Sunday, September 11, 2011

Unsung hero


On oublie souvent le rôle crucial qu'a joué le DJ Dewey Phillips (sans lien de parenté avec le boss de Sun records) dans la genèse du mythe Elvis. Phillips animait les soirées de la radio WHBQ à memphis et s'attirait un large public avec son débit délirant et surtout une oreille très sûre pour détecter les nouveaux talents du Tennessee (Memphis constituant à l'époque un vivier particulièrement riche). Mais là où résidait sa profonde originalité, c'est qu'il enchaînait dans sa programmation du rythm'n'blues, de la country et du boogie-woogie. Dewey Phillips n'avait aucune œillère ethnique. Hank Williams pouvait parfaitement côtoyer Sister Rosetta Tharpe, ce qui à l'époque n'allait pas de soi. Si Elvis le 4 juillet 1954 dans les studios de Sun records entame une jam sur That's all right d'Arthur "big boy" Crudup, on peut être sûr que le môme d'Alabama l'avait entendu la première fois sur Red, Hot and blue, le show de Dewey Phillips. Il était donc tout naturel qu'il fusse le premier à diffuser l'acetate comprenant un seul morceau enregistré, That's All right mama. Dewey fut tellement emballé qu'il diffusa le single 11 fois dans son émission dont 7 fois de suite.
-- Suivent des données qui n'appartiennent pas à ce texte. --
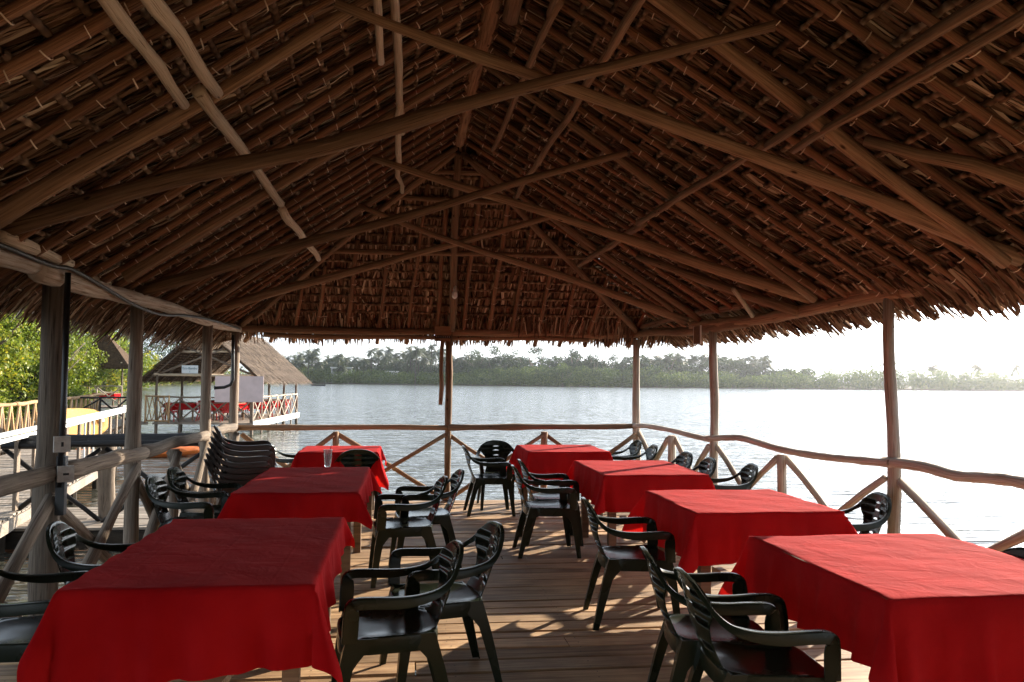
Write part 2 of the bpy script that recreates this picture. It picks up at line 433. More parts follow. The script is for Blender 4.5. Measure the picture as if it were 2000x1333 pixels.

Dans la foulée, il voulut interviewer le jeune prodige mais celui-ci craignant que la diffusion fut un flop, était parti se réfugier au cinéma. Vernon et Gladys durent ratisser les allées du théâtre pour retrouver leur fils et le rapatrier vers les studios de WHBQ. Elvis n'en menait pas large face à Daddy O' Dewey et ses réponses allèrent rarement au delà du hochement de tête mais il donna toutefois l'information cruciale qui allait permettre la réalisation du plan de Sam Phillips. En indiquant qu'il avait fréquenté la "Humes high school", il leva définitivement l’ambiguïté sur ses origines, ce que sa voix seule ne rendait pas possible. Le sud et partant l'Amérique avait enfin trouvé le passeur susceptible de transformer la sensibilité musicale de toute une génération. Je préfère et de loin cette image à celle de pillard dont on l'a parfois affublé.
Ce passage, cette rupture, je l'entends au plus profond au début du deuxième couplet de That's all right. Avec une incroyable urgence dans la voix, Elvis chante "I'm leavin' town tomorrow, I'm leavin' town for sure" ouvrant ainsi une boîte qui n'allait jamais se refermer.
Dewey, lui, qui avait accompagné depuis 1949 la naissance du rock'n'roll, ne survivrait pas à sa consécration. Incapable de s'adapter à l'établissement de normes strictes en matière de diffusion de hits, il perdit son émission en 1958 et déclina dans des shows au prestige de plus en plus mince. L'abus d'amphétamines et d'antalgiques provoqua une crise cardiaque fatale en 1968. Il n'avait que 42 ans, exactement l'âge du King en 1977.